**TASK PROMPT**
Look through the material below and give the number of lines holding "scene", with no other words.

**INFORMATION PROVIDED**
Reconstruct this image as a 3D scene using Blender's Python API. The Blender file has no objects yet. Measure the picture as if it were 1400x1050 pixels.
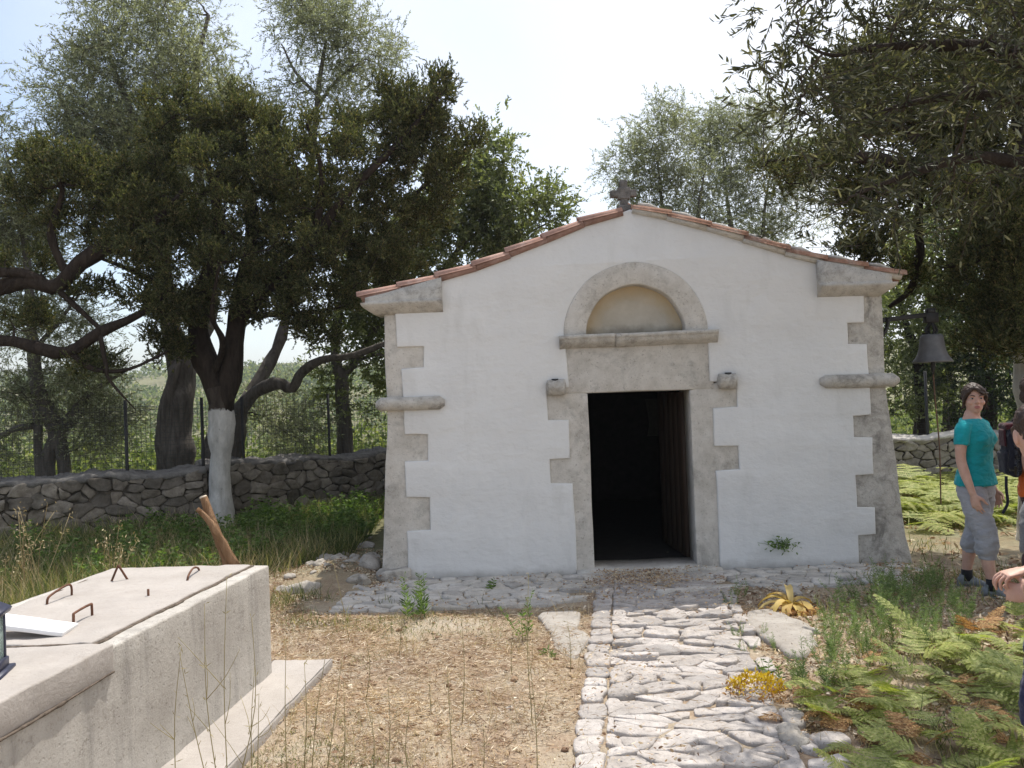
import bpy, bmesh, math, random
import numpy as np
from mathutils import Vector, Matrix
from mathutils.geometry import tessellate_polygon

rng = np.random.default_rng(7)
random.seed(7)
SC = bpy.context.scene
COL = SC.collection

# ------------------------------------------------------------------ camera
F_PX, EYE = 1142.0, 1.65
ROLL, PITCH = math.radians(2.1), math.atan(15 / 1142.0)
FW = np.array([0, math.cos(PITCH), math.sin(PITCH)])
_r0 = np.array([1.0, 0, 0]); _u0 = np.cross(_r0, FW)
RT = _r0 * math.cos(ROLL) - _u0 * math.sin(ROLL)
UP = _u0 * math.cos(ROLL) + _r0 * math.sin(ROLL)
CAM = np.array([0, 0, EYE])

def ray(x, y): return FW + RT * (x - 700) / F_PX + UP * (525 - y) / F_PX
def P(x, y, D):                       # the point seen at (x, y) of the photograph at distance D
    d = ray(x, y); return CAM + d * D / d[1]
def G(x, y, z=0.0):                   # the same on the level z
    d = ray(x, y); return CAM + d * (z - EYE) / d[2]

cam = bpy.data.cameras.new('camera'); co = bpy.data.objects.new('camera', cam); COL.objects.link(co)
cam.sensor_fit = 'HORIZONTAL'; cam.sensor_width = 36; cam.lens = 36 * F_PX / 1400
cam.clip_start = 0.05; cam.clip_end = 4000
m = Matrix(((RT[0], UP[0], -FW[0], 0), (RT[1], UP[1], -FW[1], 0), (RT[2], UP[2], -FW[2], EYE), (0, 0, 0, 1)))
co.matrix_world = m
SC.camera = co

# ------------------------------------------------------------------ mesh helpers
class MB:
    def __init__(s): s.V = []; s.F = []; s.n = 0; s.M = []
    def add(s, V, F, mi=0):
        V = np.asarray(V, float).reshape(-1, 3)
        s.V.append(V)
        if isinstance(F, np.ndarray): s.F.append(F + s.n); s.M.append(np.full(len(F), mi))
        else:
            by = {}
            for f in F: by.setdefault(len(f), []).append(f)
            for k, fs in by.items(): s.F.append(np.array(fs, int) + s.n); s.M.append(np.full(len(fs), mi))
        s.n += len(V); return s
    def add2(s, VF, mi=0): return s.add(VF[0], VF[1], mi)

ORIG = {}
def tag(o, label=None, cat=None, group=None, kind=None):
    if label: o['label'] = label
    if cat: o['category'] = cat
    if group: o['group'] = group
    if kind: o['kind'] = kind
    return o

def build(name, mb, mat, parent=None, origin=None, smooth=False):
    V = np.concatenate(mb.V); 
    if parent is not None:
        base = ORIG[parent.name] if origin is None else np.asarray(origin, float)
    else:
        base = np.asarray(origin, float) if origin is not None else np.array([V[:, 0].mean(), V[:, 1].mean(), V[:, 2].min()])
    me = bpy.data.meshes.new(name)
    me.vertices.add(len(V)); me.vertices.foreach_set('co', (V - base).astype(np.float32).ravel())
    loops = np.concatenate([f.ravel() for f in mb.F]).astype(np.int32)
    tot = np.concatenate([np.full(len(f), f.shape[1]) for f in mb.F]).astype(np.int32)
    st = np.concatenate([[0], np.cumsum(tot)[:-1]]).astype(np.int32)
    me.loops.add(len(loops)); me.loops.foreach_set('vertex_index', loops)
    me.polygons.add(len(tot)); me.polygons.foreach_set('loop_start', st); me.polygons.foreach_set('loop_total', tot)
    mats = mat if isinstance(mat, (list, tuple)) else [mat]
    for q in mats: me.materials.append(q)
    if len(mats) > 1: me.polygons.foreach_set('material_index', np.concatenate(mb.M).astype(np.int32))
    if smooth: me.polygons.foreach_set('use_smooth', np.ones(len(tot), bool))
    me.update(calc_edges=True); me.validate()
    o = bpy.data.objects.new(name, me); COL.objects.link(o)
    if parent is not None:
        o.parent = parent; ORIG[o.name] = base
        o.location = base - ORIG[parent.name]
    else: o.location = base; ORIG[o.name] = base
    return o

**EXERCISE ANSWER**
2